The big question was whether one of the two crises could be put on hold. In his unconventional way, Mr. Trump has been probing to see whether China or Russia is willing to cooperate. With China, he linked trade negotiations to Beijing’s help on the Korea issue, even as he raised the temperature by signaling that U.S. military action against Mr. Kim was on the table. With Russia, Mr. Trump has consistently spoken of his desire for better relations and made clear that Moscow’s help with Iran could lead to sanctions relief.

Mr. Trump seems to have believed initially that Russia would be more likely to choose engagement, but Moscow has so far stuck by Iran. China, in contrast, has twisted Mr. Kim’s arm to de-escalate. This makes sense: Although a rising China may be a greater long-term threat to the U.S. than a declining Russia, China has more powerful motives for working with the U.S. than Russia does.

To start, China is deeply invested in its trade relationship with the U.S. A trade war would hurt both countries, but China has more at stake. It’s poorer, with a financial system under great stress, and it depends heavily on exports.

Further, China does not want North Korea to upset the nuclear balance in Northeast Asia. If Japan begins to doubt its protection under America’s nuclear umbrella, it will go nuclear itself. Taiwan and South Korea would soon follow. Yes, China would like to maintain North Korea as a buffer against the West, but it does not want nuclear adversaries along its coastline. Reining in Mr. Kim helps both China and the U.S.

China and the U.S. also have some interests in common in the Middle East. They both want low oil prices and a stable geopolitical environment. If disruption in the region jacks up energy prices, China loses, given that it is the world’s largest energy importer, and Russia wins, since high prices would prop up its shaky economy and make Vladimir Putin’s foreign ambitions more affordable. Whenever Chinese leaders reflect on these truths, it is a good day for Washington and a bad day for Moscow.

Mr. Kim’s concessions thus far do not mean that the nuclear standoff on the Korean Peninsula is over. China may be interested in preventing North Korea’s missile program from destabilizing East Asia, but forcing Pyongyang to give up its existing arsenal would be much harder. Still, even a temporary freeze of the missile program gives the U.S. breathing room to focus its efforts on the Middle East.

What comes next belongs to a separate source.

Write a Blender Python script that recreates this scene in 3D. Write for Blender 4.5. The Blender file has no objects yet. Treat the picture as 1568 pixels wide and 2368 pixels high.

The early signs are that the Trump administration intends to make the most of this North Korean opportunity. By responding positively to Mr. Kim’s overtures and continuing preparations for the promised summit, the White House is signaling its appreciation for China’s help and paving the way for intense negotiations with Beijing and Pyongyang over both security and trade. That will let the U.S. ratchet up the pressure even further in the Middle East. Moscow and Tehran would be well-advised to study their copies of “The Art of the Deal.”